If Friedrich Nietzsche were alive today, what would he think of our times? “The nations are again drawing away from one another and long to tear one another to pieces,” he might observe. “The sciences, pursued without any restraint and in a spirit of the blindest laissez faire, are shattering and dissolving all firmly held belief; the educated classes and states are being swept away by a hugely contemptible money economy. The world has never been more worldly, never poorer in love and goodness … Everything, contemporary art and science included, serves the coming barbarism.”
That passage, from one of the philosopher's “Untimely Meditations”, was published in 1874 and illustrates the extent to which Nietzsche is always our exact contemporary. The problem with writing books about him, though, is that you just can't compete with the bleak hilarity and glamorous swagger of his prose, and to reduce the wild forest of his thoughts to single propositions in precis is nearly always to traduce him.

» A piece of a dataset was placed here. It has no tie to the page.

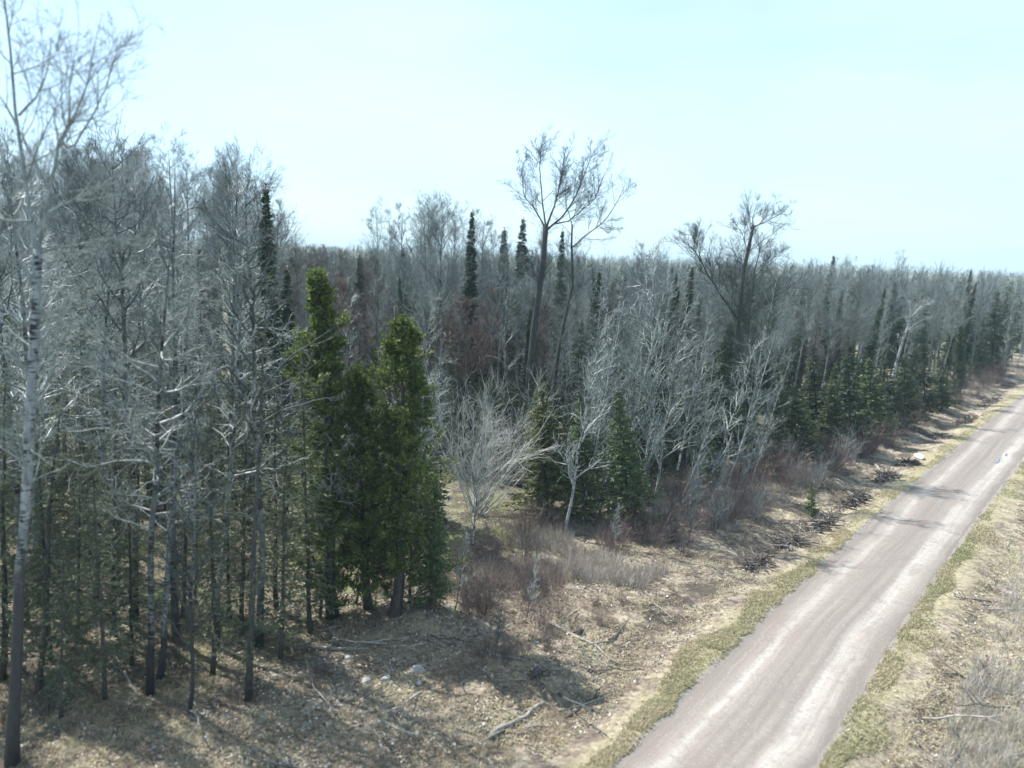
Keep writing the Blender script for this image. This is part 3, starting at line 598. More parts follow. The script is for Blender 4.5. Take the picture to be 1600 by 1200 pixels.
# ------------------------------------------------------------------ the rest of the wood, tree by tree
ENV = np.array([(-200, 190), (0, 230), (60, 215), (150, 225), (230, 215), (280, 182), (320, 225), (380, 245), (425, 270), (440, 345), (460, 372), (540, 386), (570, 360), (600, 320), (650, 300), (710, 310), (770, 350), (820, 372), (960, 380), (1000, 350), (1050, 392), (1160, 398), (1240, 402), (1330, 394), (1400, 384), (1470, 392), (1520, 412), (1600, 417), (1800, 424)], float)
def zmax_at(x, y):
    px = project((x, y, 14.))[0]; ey = np.interp(px, ENV[:, 0], ENV[:, 1]); return Yplane(px, ey, y)[2], px
LM = [(-300, 20, 'left of the tall white birch'), (20, 130, 'right of the tall white birch'), (130, 235, 'left of the double aspen'), (235, 330, 'right of the double aspen'), (330, 415, 'left of the slim spruce pole'),
      (415, 470, 'right of the slim spruce pole'), (470, 555, 'behind the narrow cedar'), (555, 700, 'behind the broad cedar'), (700, 800, 'behind the silvery willow'), (800, 860, 'around the tall dark poplar'), (860, 930, 'around the second dark poplar'),
      (930, 1020, 'behind the leaning birches'), (1020, 1120, 'left of the big grey poplar'), (1120, 1190, 'around the big grey poplar'), (1190, 1250, 'right of the big grey poplar'), (1250, 1350, 'behind the pointed spruces'),
      (1350, 1450, 'around the crooked birch'), (1450, 1530, 'around the black cedar'), (1530, 3000, 'at the far right')]
def zone(px, dist):
    a = next(t for lo, hi, t in LM if lo <= px < hi)
    return ('front row' if dist < 38 else 'front wood' if dist < 50 else 'mid wood' if dist < 66 else 'inner wood' if dist < 85 else 'deep wood')+', '+a
ADJ = dict(aspen='bare grey aspen', brown='bare dark hardwood', curvy='crooked pale aspen', slender='thin pale birch', redbud='red budding maple', spire='narrow spire spruce', spruce='dark spruce', fir='low dense fir',
           olive='thin olive spruce', deadspruce='nearly bare spruce', sapling='thin bare sapling', shrub='bare shrub', greybrush='pale alder shrub')
NUM = ['', 'one', 'two', 'three', 'four', 'five', 'six', 'seven', 'eight', 'nine', 'ten', 'eleven', 'twelve', 'thirteen', 'fourteen', 'fifteen', 'sixteen', 'seventeen', 'eighteen', 'nineteen', 'twenty']; ORD = ['', 'first', 'second', 'third']+[{'five': 'fif', 'eight': 'eigh', 'nine': 'nin', 'twelve': 'twelf', 'twenty': 'twentie'}.get(w_, w_)+'th' for w_ in NUM[4:]]
PENDING = {}
def later(o, adj, z): PENDING.setdefault((adj, z), []).append(o)
def plural(a): return a[:-1]+'ches' if a.endswith('ch') and not a.endswith('bch') else a if a.endswith('spruce') and False else a+('es' if a.endswith('ch') else 's')
def label_pending():
    for (adj, z), os_ in PENDING.items():
        os_.sort(key=lambda o: project(o.location)[0]); n = len(os_); p = {'thin pale birch': 'thin pale birches'}.get(adj, adj+'s')
        for i, o in enumerate(os_):
            if n == 1: l = f'{adj}, {z}'
            elif n <= 20: l = (f'{"left" if i == 0 else "right"} one of two {p}, {z}' if n == 2 else f'{"leftmost" if i == 0 else "rightmost" if i == n-1 else ORD[i+1]+" from left"} of {NUM[n]} {p}, {z}')
            else: l = f'{adj} in the cluster, {z}'
            o['label'] = l; o['group'] = f'{p}, {z}'
def edge_d(s): return np.interp(s, [0, 60, 75, 95, 130, 170, 400], [16, 16, 18, 15.5, 14.5, 11, 9.5])
def poisson(region, n, mind, rng, tries=40):
    got = []; cell = {}; ex = [(a, b) for a, b in TAKEN]
    for _ in range(n*tries):
        if len(got) >= n: break
        x, y = region(rng); dist = math.hypot(x, y); md = mind(dist)*(1.45 if (x < -2 and dist < 42) else 1)
        if any((x-a)**2+(y-b)**2 < (md*.6)**2 for a, b in ex): continue
        if any((x-a)**2+(y-b)**2 < md*md for a, b in got): continue
        got.append((x, y))
    return got
def wood_region(y0, y1, pxa, pxb, extra=0.):
    def f(rng):
        while True:
            y = math.sqrt(rng.uniform(y0*y0, y1*y1)); px = rng.uniform(pxa, pxb); x = (px-800)/F*y*1.02
            s, d = road_sd([x], [y])
            if d[0] > edge_d(s[0])+extra: return x, y
    return f
SX, SY = math.sin(SUN_AZ), math.cos(SUN_AZ); LIT = [tuple(G(*p)[:2]) for p in ((856, 808), (625, 960), (515, 960), (760, 800), (1362, 690))]
CORR = [(856, 62, 49, 0), (915, 30, 46, 0), (985, 35, 45, 0), (760, 62, 50, 0), (765, 62, 66, 595), (840, 22, 60, 600), (875, 22, 60, 600), (1150, 22, 63, 690), (620, 70, 33, 0), (505, 45, 33, 0), (1272, 22, 64, 0), (1325, 25, 62, 0), (1395, 25, 80, 0)]
def fill(pts, choose, rng):
    for x, y in pts:
        zm, px = zmax_at(x, y); dist = math.hypot(x, y)
        pb = project((x, y, 3.))[0]; kind, hlo, hhi = choose(px, dist, rng)
        cap = [c for c in CORR if abs(pb-c[0]) < c[1] and y < c[2]]
        if any(c[3] == 0 for c in cap): continue
        if any(0 < (x-a)*SX+(y-b)*SY < 15 and abs((x-a)*SY-(y-b)*SX) < 2.6 for a, b in LIT): continue
        for c in cap: hhi = min(hhi, Yplane(px, c[3], y)[2]); hlo = min(hlo, hhi*.8); kind = 'spruce' if hhi < 8 else kind
        if kind is None: continue
        h = min(rng.uniform(hlo, hhi), max(zm*rng.uniform(.9, 1.0), 5)); s, d = road_sd([x], [y])
        e = max(0, 1-(d[0]-edge_d(s[0]))/18.); l = rng.normal(0, .025, 2)+np.array([.09, -.05])*e*(1 if px > 720 else .1)
        if px < 430 and dist > 58 and rng.random() < .28: continue
        z = zone(px, dist); later(place(kind, (x, y), height=h, lean=(l[0], l[1]), var=None if kind != 'aspen' else int(rng.integers(0, 3)) if dist < 62 else int(rng.integers(3, 8))), ADJ[kind], z)
def choose_near(px, dist, rng):
    u = rng.random()
    if px < 430: return ('curvy', 12, 18) if u < .17 else ('aspen', 17, 25) if u < .36 else ('olive', 6, 13) if u < .78 else ('sapling', 4, 7) if u < .86 else ('deadspruce', 9, 14) if u < .96 else ('olive', 8, 12)
    if px < 720: return ('brown', 8, 13) if u < .3 else ('olive', 7, 11) if u < .5 else ('aspen', 9, 14) if u < .7 else ('spruce', 7, 11) if u < .85 else ('curvy', 8, 12)
    return ('slender', 9, 14) if u < .36 else ('aspen', 10, 15) if u < .52 else ('sapling', 5, 8) if u < .58 else ('spruce', 6, 12) if u < .78 else ('fir', 3, 6) if u < .87 else ('brown', 8, 13) if u < .92 else ('olive', 6, 10)
def choose_mid(px, dist, rng):
    u = rng.random()
    if px < 430: return ('aspen', 19, 29) if u < .6 else ('curvy', 13, 19) if u < .66 else ('spruce', 9, 14) if u < .8 else ('slender', 12, 17) if u < .88 else ('brown', 12, 18) if u < .92 else ('spire', 11, 16)
    if px < 580: return ('brown', 11, 15.5) if u < .6 else ('redbud', 8, 11) if u < .66 else ('spire', 9, 14) if u < .78 else ('aspen', 11, 15)
    if px < 800: return ('aspen', 20, 25) if u < .12 else ('aspen', 10, 15) if u < .38 else ('brown', 10, 14) if u < .62 else ('redbud', 9, 12.5) if u < .69 else ('spire', 11, 16) if u < .82 else ('spruce', 7, 12) if u < .9 else ('slender', 9, 13)
    return ('aspen', 11, 17) if u < .42 else ('slender', 9, 14) if u < .53 else ('spruce', 7, 12) if u < .76 else ('spire', 11, 16) if u < .87 else ('brown', 9, 14) if u < .96 else ('redbud', 8, 11) if px < 960 else ('aspen', 10, 15)
rg = np.random.default_rng(4242)
ptsA = poisson(wood_region(24, 60, -120, 1500), 340, lambda d: 1.5 if d < 40 else 1.55, rg); TAKEN += ptsA
fill(ptsA, choose_near, rg)
ptsB = poisson(wood_region(60, 118, -60, 1700), 470, lambda d: 1.8, rg)
fill(ptsB, choose_mid, rg)
TAKEN += ptsB
def choose_low(px, dist, rng):
    u = rng.random(); return ('fir', 3, 6.5) if u < .55 else ('spruce', 4, 9)
ptsC = poisson(wood_region(44, 92, 690, 1640, .5), 170, lambda d: 2.0, rg); fill(ptsC, choose_low, rg)
# red budding maples the photo shows
for (px, py, Y) in ((530, 470, 62), (850, 500, 78), (765, 480, 74), (700, 470, 80)):
    T = Yplane(px, py, Y); z = zone(px, Y); later(place('redbud', (T[0], Y), top=(T[0]+.3, Y, T[2]+1.2)), ADJ['redbud'], z)
# ------------------------------------------------------------------ far wood: the mass beyond, one object
def far_wood():
    rng = np.random.default_rng(9); mb = MB(); n = 3600
    u = rng.random(n); Y = 1/(u/112+(1-u)/1100); px = rng.uniform(-80, 1760, n)
    X = (px-800)/F*Y*1.02; s, d = road_sd(X, Y); ok = ((d > 10) | (Y > 330)) & ((px > 430) | (rng.random(n) < .5)); X, Y, px = X[ok], Y[ok], px[ok]; n = len(X)
    con = rng.random(n) < .22; zm = np.array([zmax_at(a, b)[0] for a, b in zip(X, Y)])
    H = np.minimum(rng.uniform(11, 16.5, n)+(rng.random(n) < .12)*2, zm*rng.uniform(.93, 1.0, n)); H = np.maximum(H, 6)
    # bare crowns: trunk plus a veil of rising twigs
    for sel, kk, m in ((~con & (px < 620) & (rng.random(n) < .75), 70, 1), (None, 70, 0)):
        if sel is None: sel = ~con & ~used
        else: used = sel
        x, y, h = X[sel], Y[sel], H[sel]; k = len(x); thick = np.clip(y/160, 1, 4)
        P = np.stack([np.stack([x, y, np.zeros(k)], 1), np.stack([x, y, h*.5], 1), np.stack([x+rng.normal(0, .2, k), y, h], 1)], 1)
        tubes(mb, P, np.stack([.12*np.ones(k), .09*np.ones(k), .02*np.ones(k)], 1)*thick[:, None]**.5, 3, m)
        idx = np.repeat(np.arange(k), kk); N = len(idx); t = rng.uniform(.3, 1, N)**.8
        a = rng.uniform(0, 2*PI, N); w_ = h[idx]*.17*np.clip(1.35-t, .15, 1)
        b = np.stack([x[idx], y[idx], h[idx]*t*.93], 1)+np.stack([np.cos(a), np.sin(a), 0*a], 1)*(w_*rng.uniform(0, .8, N))[:, None]
        dr = np.stack([np.cos(a)*.5, np.sin(a)*.5, rng.uniform(.5, 1.2, N)], 1); L = rng.uniform(.7, 2.2, N)
        leaves(mb, b, dr, L, rng.uniform(.015, .035, N)*thick[idx], rng, m)
    x, y, h = X[con], Y[con], H[con]*rng.uniform(.7, 1., con.sum()); k = len(x)
    P = np.stack([np.stack([x, y, h*0], 1), np.stack([x, y, h], 1)], 1); tubes(mb, P, np.stack([.12*np.ones(k), .02*np.ones(k)], 1), 3, 0)
    idx = np.repeat(np.arange(k), 130); N = len(idx); t = rng.uniform(.15, 1, N); a = rng.uniform(0, 2*PI, N); b = np.stack([x[idx], y[idx], h[idx]*t], 1)
    dr = np.stack([np.cos(a), np.sin(a), rng.uniform(-.5, .1, N)], 1); leaves(mb, b, dr, (1.04-t)*h[idx]*.13+.25, ((1.04-t)*.28+.06)*np.clip(y[idx]/250, 1, 2.), rng, 2)
    o = mesh_obj('far_wood', mb.mesh('far_wood', [M['mid_twig'], M['brown_twig'], M['spruce_needle']], False))
    tag(o, 'hazy mass of mixed bare and evergreen treetops stretching to the horizon', 'wood', kind='stuff')
far_wood()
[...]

The American philosophy professor John Kaag tries a different tack, aiming to use Nietzsche as a kind of elevated self-help guru, scattering discussions of the philosopher's life and works through a memoir of the author's own youth and romantic life. This approach is defended early on by the claim that Nietzsche's philosophy “is no mere abstraction. It isn't to be realised from an armchair or the comfort of one's home. One needs to physically rise, stand up, stretch, and set off.” It is surprising to see a professional philosopher talking of “mere abstraction” here. Few people today will stand up for abstraction, but it is a keystone of all intellectual endeavour, as Nietzsche himself well knew. “There are epochs,” he wrote, “in which the man of reason and the man of intuition stand side by side, the one fearful of intuition, the other filled with scorn for abstraction, the latter as unreasonable as the former is artistic.” (On Truth and Lying in a Non-Moral Sense, 1873.)